Il Gruppo Loccioni  – noto in tutto il mondo nei settori dell’impiantistica elettrica, automazione industriale, monitoraggio e controllo qualità per elettrodomestici e componenti auto, telecomunicazioni, ICT e monitoraggio ambientale – incoraggia i propri collaboratori ad avere iniziativa personale, inventiva, apertura mentale, fantasia e creatività. “Il segreto del nostro successo”, spiega Loccioni, “sta in un modello di impresa che guarda ovviamente al profitto, ma vi antepone l’aspetto dei valori, delle persone. Ognuno qui fa quello che ama fare, viene spinto a seguire i propri interessi e talenti per trovare la giusta collocazione. Non esiste il lavoro ripetitivo. Oggi è il sapere, la conoscenza che dobbiamo valorizzare. Negli ultimi 50 anni le famiglie si sono potute permettere di investire in istruzione: il nostro compito è quello di creare un’impresa basata sulla conoscenza”.

Non è un caso, quindi, che il Gruppo Loccioni sia l’unica impresa italiana sul podio dei “Best Workplaces 2014” (per la settima volta in 10 anni). Ma non è tutto: per Enrico Loccioni il turnover aziendale, il fatto che i lavoratori decidano di lasciare l’azienda per mettersi in proprio, è un punto di forza.“Molte persone negli anni”, spiega Loccioni,hanno scelto di abbandonare il gruppo per mettersi in proprio, da una a tre persone all’anno. Tutto questo è estremamente positivo: è un segno che il gruppo fa crescere le persone attraverso il lavoro e le aiuta ad assumersi una responsabilità. In altre parole, insegna loro la base dell’attività imprenditoriale. Non vogliamo negare a nessuno l’opportunità di crescere e acquisire conoscere e competenze, lasciando ognuno libero di trasferirle e valorizzarle anche in altre realtà, cosa che io vivo con serenità perché fare impresa significa anche diffondere e “seminare” per il futuro”.

I modelli imprenditoriali a cui si ispira Enrico Loccioni sin dalla fondazione dell’azienda nel 1968, sono “Aristide Merloni che, ritornando da Torino, decise di mettere su un’industria qua, dove c’erano soltanto pecore e neppure una strada per arrivarci. E la capacità di un uomo pubblico come Enrico Mattei”. Ma, soprattutto, Adriano Olivetti: “Io ho fatto il viaggio di nozze nel ’73 e sono stato ad Ivrea proprio per capire dove stava l’Olivetti. L’Olivetti è un esempio di come considerare il lavoro ed i lavoratori, di come disegnare i prodotti, di fare cose belle, con un alto senso estetico. Ma è anche un esempio di come disegnare il territorio”.

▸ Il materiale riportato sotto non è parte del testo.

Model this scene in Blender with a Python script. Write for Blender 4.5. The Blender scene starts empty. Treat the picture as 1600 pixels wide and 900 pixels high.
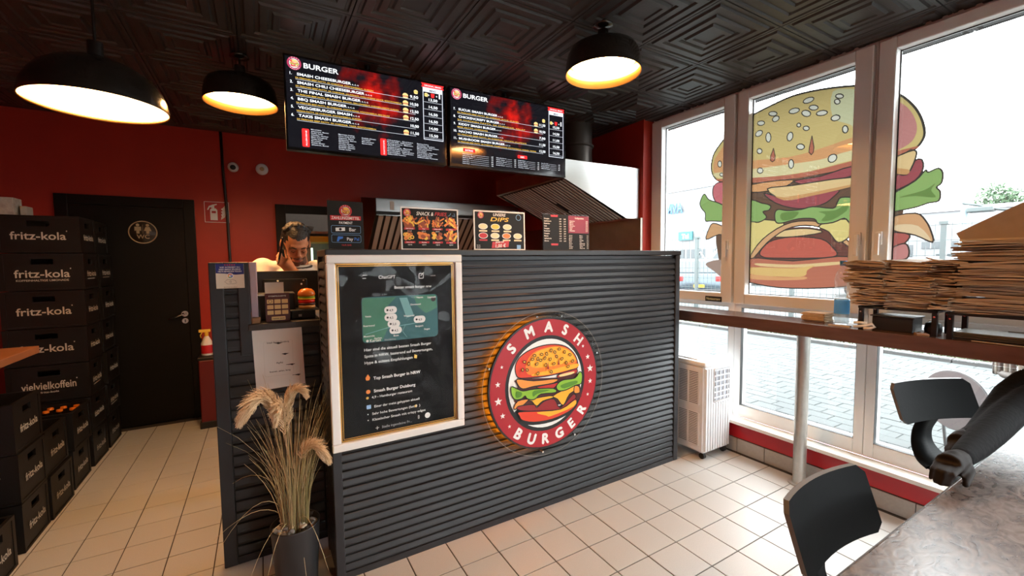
import bpy, bmesh, math, random
from mathutils import Vector, Matrix
from mathutils.geometry import tessellate_polygon
random.seed(7)
PI = math.pi
S = bpy.context.scene
COL = S.collection
H = 1.43
# ---------------------------------------------------------------- camera
cd = bpy.data.cameras.new('camera'); cam = bpy.data.objects.new('camera', cd); COL.objects.link(cam)
RT = Vector((0.862608, -0.505766, -0.010452)); UP = Vector((0.040984, 0.049276, 0.997944)); FW = Vector((0.504211, 0.861262, -0.063234))
cam.matrix_world = Matrix(((RT.x, UP.x, -FW.x, 0), (RT.y, UP.y, -FW.y, 0), (RT.z, UP.z, -FW.z, H), (0, 0, 0, 1)))
cd.sensor_width = 36; cd.lens = 15.037; cd.clip_start = 0.02; cd.clip_end = 300
S.camera = cam
FPX = 668.33
def project(p):
    q = Vector(p) - Vector((0, 0, H)); d = q.dot(FW)
    if d < 0.05: return None
    return 800 + FPX * q.dot(RT) / d, 450 - FPX * q.dot(UP) / d, d
# ---------------------------------------------------------------- world, view
w = bpy.data.worlds.new('overcast_sky'); S.world = w; w.use_nodes = True
wn = w.node_tree.nodes; bg = wn['Background']
bg.inputs[0].default_value = (0.93, 0.97, 1.0, 1); bg.inputs[1].default_value = 9.0
S.view_settings.view_transform = 'Standard'; S.view_settings.look = 'None'
S.view_settings.gamma = 1; S.view_settings.use_curve_mapping = False
S.view_settings.exposure = 0.65
LAMP_POWER = 66.0
# ---------------------------------------------------------------- materials
def sR(c):
    return tuple((x / 12.92 if x <= 0.04045 else ((x + 0.055) / 1.055) ** 2.4) for x in [v / 255 for v in c])
MATS = {}
def mat(name, col, rough=0.5, metal=0.0, var=0.0, vscale=20, bump=0.0, bscale=60, emit=0, alpha=None, coat=0, spec=None, trans=0, stretch=None):
    """plain procedural material: colour noise (var), fine bump"""
    m = bpy.data.materials.new(name); m.use_nodes = True; nt = m.node_tree; b = nt.nodes['Principled BSDF']
    c = (*col, 1)
    b.inputs['Base Color'].default_value = c; b.inputs['Roughness'].default_value = rough; b.inputs['Metallic'].default_value = metal
    if coat: b.inputs['Coat Weight'].default_value = coat; b.inputs['Coat Roughness'].default_value = 0.1
    if spec is not None: b.inputs['Specular IOR Level'].default_value = spec
    if trans: b.inputs['Transmission Weight'].default_value = trans
    if emit: b.inputs['Emission Color'].default_value = c; b.inputs['Emission Strength'].default_value = emit
    if var or bump:
        tc = nt.nodes.new('ShaderNodeTexCoord'); vec = tc.outputs['Object']
        if stretch:
            mp = nt.nodes.new('ShaderNodeMapping'); mp.inputs['Scale'].default_value = stretch
            nt.links.new(vec, mp.inputs['Vector']); vec = mp.outputs[0]
    if var:
        n = nt.nodes.new('ShaderNodeTexNoise'); n.inputs['Scale'].default_value = vscale; n.inputs['Detail'].default_value = 5
        r = nt.nodes.new('ShaderNodeMix'); r.data_type = 'RGBA'
        r.inputs[6].default_value = (*[x * (1 - var) for x in col], 1); r.inputs[7].default_value = (*[min(1, x * (1 + var)) for x in col], 1)
        nt.links.new(vec, n.inputs['Vector']); nt.links.new(n.outputs[0], r.inputs[0]); nt.links.new(r.outputs[2], b.inputs['Base Color'])
    if bump:
        n2 = nt.nodes.new('ShaderNodeTexNoise'); n2.inputs['Scale'].default_value = bscale; n2.inputs['Detail'].default_value = 3
        bp = nt.nodes.new('ShaderNodeBump'); bp.inputs['Strength'].default_value = bump; bp.inputs['Distance'].default_value = 0.01
        nt.links.new(vec, n2.inputs['Vector']); nt.links.new(n2.outputs[0], bp.inputs['Height']); nt.links.new(bp.outputs[0], b.inputs['Normal'])
    MATS[name] = m
    return m
def glow(name, col, strength):
    m = bpy.data.materials.new(name); m.use_nodes = True; nt = m.node_tree; nt.nodes.clear()
    e = nt.nodes.new('ShaderNodeEmission'); e.inputs[0].default_value = (*col, 1); e.inputs[1].default_value = strength
    o = nt.nodes.new('ShaderNodeOutputMaterial'); nt.links.new(e.outputs[0], o.inputs[0]); return m
def pane_mat(name, tint=(1, 1, 1), gloss_rough=0.0, ior=1.45, bump=0, bscale=8, stretch=(1, 1, 1), gcol=(1, 1, 1)):
    """thin clear sheet: straight transmission plus Fresnel reflection"""
    m = bpy.data.materials.new(name); m.use_nodes = True; nt = m.node_tree; nt.nodes.clear()
    t = nt.nodes.new('ShaderNodeBsdfTransparent'); t.inputs[0].default_value = (*tint, 1)
    g = nt.nodes.new('ShaderNodeBsdfGlossy'); g.inputs['Roughness'].default_value = gloss_rough; g.inputs[0].default_value = (*gcol, 1)
    f = nt.nodes.new('ShaderNodeFresnel')
    ge = nt.nodes.new('ShaderNodeNewGeometry'); mr = nt.nodes.new('ShaderNodeMapRange'); mr.inputs['To Min'].default_value = ior; mr.inputs['To Max'].default_value = 1 / ior   # same reflectance on both faces of the sheet
    nt.links.new(ge.outputs['Backfacing'], mr.inputs['Value']); nt.links.new(mr.outputs[0], f.inputs[0])
    x = nt.nodes.new('ShaderNodeMixShader'); o = nt.nodes.new('ShaderNodeOutputMaterial')
    nt.links.new(f.outputs[0], x.inputs[0]); nt.links.new(t.outputs[0], x.inputs[1]); nt.links.new(g.outputs[0], x.inputs[2]); nt.links.new(x.outputs[0], o.inputs[0])
    if bump:
        tc = nt.nodes.new('ShaderNodeTexCoord'); mp = nt.nodes.new('ShaderNodeMapping'); mp.inputs['Scale'].default_value = stretch
        n = nt.nodes.new('ShaderNodeTexNoise'); n.inputs['Scale'].default_value = bscale; n.inputs['Detail'].default_value = 1.5; n.inputs['Distortion'].default_value = 1.2
        bp = nt.nodes.new('ShaderNodeBump'); bp.inputs['Strength'].default_value = bump; bp.inputs['Distance'].default_value = 0.05
        nt.links.new(tc.outputs['Object'], mp.inputs[0]); nt.links.new(mp.outputs[0], n.inputs['Vector']); nt.links.new(n.outputs[0], bp.inputs['Height'])
        nt.links.new(bp.outputs[0], g.inputs['Normal']); nt.links.new(bp.outputs[0], f.inputs['Normal'])
    return m
# ---------------------------------------------------------------- mesh builder
class MB:
    def __init__(s): s.v = []; s.f = []; s.mi = []; s.m = 0; s.sm = []; s.smooth = False
    def _add(s, vs, fs):
        b = len(s.v); s.v += [tuple(p) for p in vs]
        for f in fs: s.f.append([b + i for i in f]); s.mi.append(s.m); s.sm.append(s.smooth)
        return s
    def box(s, x0, x1, y0, y1, z0, z1, rot=None, bev=0):
        if bev > 0:
            bm = bmesh.new(); bmesh.ops.create_cube(bm, size=1)
            for v in bm.verts: v.co = Vector((v.co.x * (x1 - x0), v.co.y * (y1 - y0), v.co.z * (z1 - z0)))
            bmesh.ops.bevel(bm, geom=bm.edges[:], offset=bev, segments=2, affect='EDGES', profile=0.5)
            c = Vector(((x0 + x1) / 2, (y0 + y1) / 2, (z0 + z1) / 2))
            vs = [v.co.copy() for v in bm.verts]; fs = [[v.index for v in f.verts] for f in bm.faces]; bm.free()
            if rot: vs = [rot @ v for v in vs]
            return s._add([v + c for v in vs], fs)
        vs = [(x, y, z) for z in (z0, z1) for y in (y0, y1) for x in (x0, x1)]
        if rot:
            c = Vector(((x0 + x1) / 2, (y0 + y1) / 2, (z0 + z1) / 2)); vs = [rot @ (Vector(v) - c) + c for v in vs]
        return s._add(vs, [(0, 2, 3, 1), (4, 5, 7, 6), (0, 1, 5, 4), (2, 6, 7, 3), (0, 4, 6, 2), (1, 3, 7, 5)])
    def cyl(s, a, b, r, r2=None, n=16, cap=True):
        a = Vector(a); b = Vector(b); r2 = r if r2 is None else r2; d = (b - a).normalized()
        u = d.orthogonal().normalized(); w_ = d.cross(u); vs = []
        for p, q in ((a, r), (b, r2)):
            for i in range(n):
                t = 2 * PI * i / n; vs.append(p + u * math.cos(t) * q + w_ * math.sin(t) * q)
        fs = [(i, (i + 1) % n, n + (i + 1) % n, n + i) for i in range(n)]
        k = s.smooth; s.smooth = True; s._add(vs, fs); s.smooth = k
        if cap: s._add(vs, [tuple(range(n - 1, -1, -1)), tuple(range(n, 2 * n))])
        return s
    def lathe(s, prof, c=(0, 0, 0), n=24, axis='z'):
        vs = []; m_ = len(prof)
        for i in range(n):
            t = 2 * PI * i / n
            for r, z in prof:
                p = (r * math.cos(t), r * math.sin(t), z) if axis == 'z' else (r * math.cos(t), z, r * math.sin(t))
                vs.append((p[0] + c[0], p[1] + c[1], p[2] + c[2]))
        fs = []
        for i in range(n):
            j = (i + 1) % n
            for k in range(m_ - 1): fs.append((i * m_ + k, j * m_ + k, j * m_ + k + 1, i * m_ + k + 1))
        k = s.smooth; s.smooth = True; s._add(vs, fs); s.smooth = k
        return s
    def tube(s, pts, r, n=6, cap=True):
        pts = [Vector(p) for p in pts]; rs = r if isinstance(r, (list, tuple)) else [r] * len(pts); vs = []; u = None
        for i, p in enumerate(pts):
            d = (pts[min(i + 1, len(pts) - 1)] - pts[max(i - 1, 0)])
            d = d.normalized() if d.length > 1e-9 else Vector((0, 0, 1))
            u = d.orthogonal().normalized() if u is None else (u - d * u.dot(d)).normalized()
            w_ = d.cross(u)
            for k in range(n):
                t = 2 * PI * k / n; vs.append(p + u * math.cos(t) * rs[i] + w_ * math.sin(t) * rs[i])
        fs = [(i * n + k, i * n + (k + 1) % n, (i + 1) * n + (k + 1) % n, (i + 1) * n + k) for i in range(len(pts) - 1) for k in range(n)]
        if cap: fs += [tuple(range(n - 1, -1, -1)), tuple(range((len(pts) - 1) * n, len(pts) * n))]
        k = s.smooth; s.smooth = True; s._add(vs, fs); s.smooth = k
        return s
    def ell(s, c, r, rot=None, nu=14, nv=9):
        vs = []; fs = []
        for j in range(nv + 1):
            p = PI * j / nv
            for i in range(nu):
                t = 2 * PI * i / nu
                q = Vector((r[0] * math.sin(p) * math.cos(t), r[1] * math.sin(p) * math.sin(t), r[2] * math.cos(p)))
                if rot: q = rot @ q
                vs.append(q + Vector(c))
        for j in range(nv):
            for i in range(nu): fs.append((j * nu + i, (j + 1) * nu + i, (j + 1) * nu + (i + 1) % nu, j * nu + (i + 1) % nu))
        k = s.smooth; s.smooth = True; s._add(vs, fs); s.smooth = k
        return s
    def poly(s, pts, fr=None):
        """flat polygon (2-D points, mapped by fr) tessellated"""
        tr = tessellate_polygon([[Vector((p[0], p[1], 0)) for p in pts]])
        P = [fr(*p) if fr else (p[0], p[1], 0) for p in pts]
        return s._add(P, [tuple(t) for t in tr])
    def prism(s, pts, fr, d):
        """solid from an outline; fr(u, v, w) -> 3-D, w from 0 to d"""
        tr = tessellate_polygon([[Vector((p[0], p[1], 0)) for p in pts]]); n = len(pts)
        P = [fr(p[0], p[1], 0) for p in pts] + [fr(p[0], p[1], d) for p in pts]
        fs = [tuple(t) for t in tr] + [tuple(n + i for i in reversed(t)) for t in tr] + [(i, (i + 1) % n, n + (i + 1) % n, n + i) for i in range(n)]
        return s._add(P, fs)
    def stroke(s, pts, wd, fr, closed=True):
        n = len(pts); vs = []
        for i in range(n):
            a = pts[(i - 1) % n] if closed or i > 0 else pts[i]; b = pts[(i + 1) % n] if closed or i < n - 1 else pts[i]
            dx, dy = b[0] - a[0], b[1] - a[1]; l = math.hypot(dx, dy) or 1
            nx, ny = -dy / l * wd / 2, dx / l * wd / 2
            vs += [fr(pts[i][0] + nx, pts[i][1] + ny), fr(pts[i][0] - nx, pts[i][1] - ny)]
        m_ = n if closed else n - 1
        return s._add(vs, [(2 * i, 2 * i + 1, 2 * ((i + 1) % n) + 1, 2 * ((i + 1) % n)) for i in range(m_)])
    def disc(s, r, fr, r0=0, n=48, cx=0, cy=0, a0=0, a1=2 * PI):
        full = abs(a1 - a0 - 2 * PI) < 1e-6; k = n if full else n + 1
        if r0 == 0: return s._add([fr(cx + r * math.cos(a0 + (a1 - a0) * i / n), cy + r * math.sin(a0 + (a1 - a0) * i / n)) for i in range(n)], [tuple(range(n))])
        vs = []
        for i in range(k):
            t = a0 + (a1 - a0) * i / n
            vs += [fr(cx + r * math.cos(t), cy + r * math.sin(t)), fr(cx + r0 * math.cos(t), cy + r0 * math.sin(t))]
        return s._add(vs, [(2 * i, 2 * i + 1, 2 * ((i + 1) % k) + 1, 2 * ((i + 1) % k)) for i in range(n)])
    def text(s, t, size, fr, x=0, y=0, al='L', bold=0.0, rot=0, sx=1.0, italic=0, width=None):
        V, F, wd = text_geo(t, bold)
        if width: sx = width / max(wd * size, 1e-6)
        off = {'L': 0, 'C': -wd / 2, 'R': -wd}[al]; c, q = math.cos(rot), math.sin(rot); P = []
        for u, v in V:
            u2 = (u + off + v * italic) * size * sx; v2 = v * size
            P.append(fr(x + u2 * c - v2 * q, y + u2 * q + v2 * c))
        return s._add(P, F)
    def build(s, name, mats, parent=None, **props):
        me = bpy.data.meshes.new(name); me.from_pydata(s.v, [], s.f)
        for m in (mats if isinstance(mats, (list, tuple)) else [mats]): me.materials.append(m)
        me.polygons.foreach_set('material_index', s.mi); me.polygons.foreach_set('use_smooth', s.sm); me.update()
        o = bpy.data.objects.new(name, me); COL.objects.link(o)
        if parent: o.parent = parent; o.matrix_parent_inverse = PW(parent).inverted()
        for k, v in props.items(): o[k] = v
        return o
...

“I nostri lavoratori”, continua, “sono quasi tutti marchigiani, c’è un’estrema attenzione a che le persone non vivano lontano da qua più di mezz’ora di macchina: è giusto valorizzare i talenti di questo territorio. Fra vivere questo territorio e alloggiarlo abbiamo scelto la prima opzione. Il territorio è una risorsa. La parte pubblica deve vedere nell’impresa un soggetto che sul territorio ci vive, lo alimenta, non un soggetto mordi e fuggi. Ci siamo dedicati all’ambiente e alla sostenibilità, a partire dal posto di lavoro, per renderlo più confortevole. E abbiamo creato 6 appartamenti passivi senza bollette da pagare, dove vivono i nostri ragazzi. Poi abbiamo lavorato sul fiume Esino, che scorre qua vicino: per l’incuria era diventato una minaccia, noi l’abbiamo trasformato in risorsa, ne traiamo energia con la vite di Archimede”.

“Il segreto del successo”, conclude Loccioni, “sta nel combinare voglia di acquisire conoscenze e passione. La regola è essere sempre curiosi e volersi mantenere costantemente aggiornati: non c’è né una fine né un inizio, ma un continuo. Il bello dell’innovazione è che se c’è un progetto, questo aggrega altre persone. Il progetto è aggregante, coinvolge tutti in ugual misura, purché tutti condividano una stessa visione. L’importante è che ci sia sempre, nella condivisione del medesimo obiettivo, l’entusiasmo e la voglia di divertirsi, qualità che possono essere proprie di qualsiasi età”.